AU MALI, LE PUTSCH PERMANENT ?
Cinq ans après son coup d'État, les "forces vives de la nation", triées sur le volet par le régime, viennent de recommander la nomination de Goïta comme "président pour cinq ans renouvelables et la suspension de tout processus électoral"

(SenePlus) - Dans un développement politique majeur au Mali, le général Assimi Goïta s'apprête à s'octroyer cinq années supplémentaires à la tête de l'État, sans passer par les urnes. Cette manœuvre, qui survient près de cinq ans après le coup d'État d'août 2020, suscite l'indignation des principales formations politiques du pays qui y voient une régression démocratique sans précédent.
Selon les informations rapportées par Le Monde, à l'issue de deux jours de consultations qui se sont tenues à Bamako le 29 avril 2025, un panel de "forces vives de la nation" - soigneusement sélectionné par le pouvoir en place - a recommandé que le général Goïta soit nommé "président de la République pour un mandat de cinq ans à partir de 2025, renouvelable". Les mêmes consultations ont préconisé de "suspendre toutes les questions électorales jusqu'à [la] pacification" du pays et de "dissoudre tous les partis politiques" afin d'en "durcir les conditions de création".
Cette stratégie n'est pas sans rappeler celles adoptées par les régimes militaires voisins du Burkina Faso et du Niger, partenaires du Mali au sein de l'Alliance des États du Sahel (AES). Le capitaine Ibrahim Traoré au Burkina Faso et le général Abdourahamane Tiani au Niger ont respectivement prolongé leur pouvoir en mai 2024 et mars 2025, suivant un modèle similaire.
La différence notable au Mali est l'émergence d'une résistance politique organisée. "Les prochains jours vont être décisifs. On sent un réveil. Les espoirs et l'enthousiasme observés au début de la transition ont été déçus. La junte n'est plus populaire. Les Maliens ont compris que ces gens veulent confisquer le pouvoir et les priver de leurs libertés. Mais nous ne l'accepterons pas", affirme Yaya Sangaré, secrétaire général de l'Adema-PASJ, cité par Le Monde.
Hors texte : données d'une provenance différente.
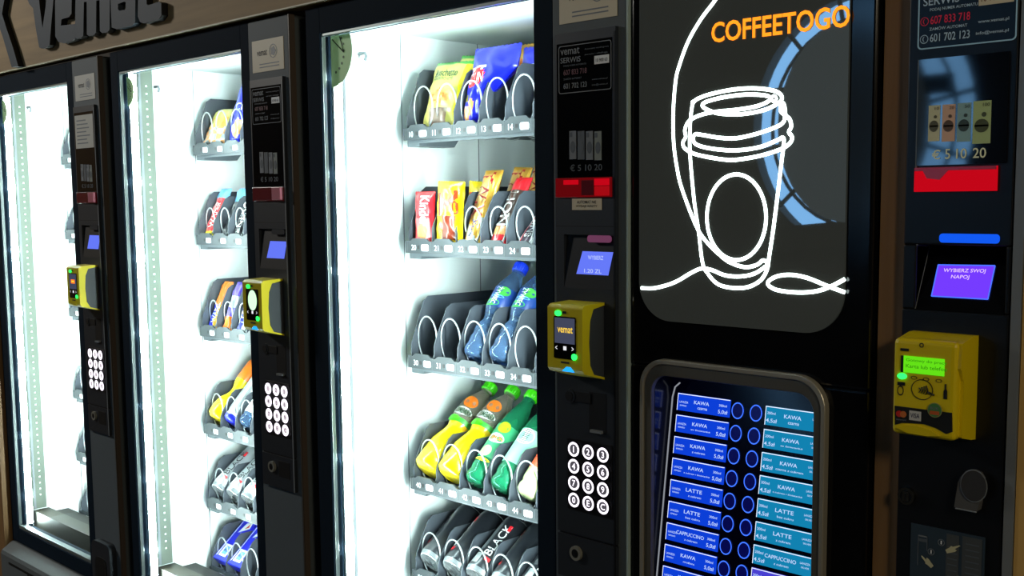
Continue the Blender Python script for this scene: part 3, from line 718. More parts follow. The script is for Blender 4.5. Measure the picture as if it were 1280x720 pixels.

Pour de nombreux responsables politiques maliens, cette prolongation du pouvoir militaire ravive le souvenir de la dictature de Moussa Traoré, renversée en 1991 par un mouvement populaire ayant conduit à l'instauration du multipartisme. Une figure politique engagée à l'époque contre le régime Traoré, s'exprimant sous couvert d'anonymat, déclare : "Nous vivons des moments difficiles. Nous devons continuer à nous battre, car nous ne pouvons pas laisser des militaires anéantir les libertés pour lesquelles beaucoup de Maliens ont payé de leurs vies".
Ces craintes sont d'autant plus fondées que la nouvelle Constitution adoptée par référendum en juin 2023, qui consacrait le rôle des partis dans "l'expression du suffrage" des citoyens, semble désormais lettre morte. L'élection présidentielle initialement prévue avant mars 2024, déjà reportée sine die, pourrait simplement ne jamais avoir lieu au vu des récentes recommandations.
Un autre aspect crucial de cette situation concerne les relations entre les principaux officiers putschistes. Selon plusieurs sources militaires et sécuritaires citées par Le Monde, une méfiance croissante se serait installée entre le général Goïta et son ministre de la défense, le général Sadio Camara.
Le chef de la junte aurait envisagé initialement de se présenter à une élection présidentielle pour légitimer son pouvoir, mais refusait de démissionner six mois avant le scrutin comme l'exige la loi électorale adoptée en juin 2022. Cette démission aurait conduit à confier l'intérim au président du Conseil national de transition, le général Malick Diaw, autre officier impliqué dans le coup d'État de 2020 qui, comme Sadio Camara, "ne voit pas toujours d'un bon œil l'hégémonie grandissante d'Assimi Goïta dans leur dispositif autrefois davantage collectif".
Les partis politiques, réunis au sein de l'Initiative des partis politiques pour la charte (Ipac), ont prévu de se réunir pour décider d'une riposte commune. Certains leaders envisagent d'appeler à des manifestations, bien que celles-ci risquent d'être interdites par le régime. Un meeting prévu à Bamako la veille de l'ouverture des concertations avait déjà été annulé par les autorités, signe d'un durcissement du régime face à toute forme d'opposition.
Alors que le général Goïta s'apprête à concrétiser cette extension de pouvoir, l'avenir démocratique du Mali semble plus incertain que jamais, avec une société civile et une classe politique qui tentent de résister à ce qui apparaît comme un retour inquiétant vers l'autocratie militaire.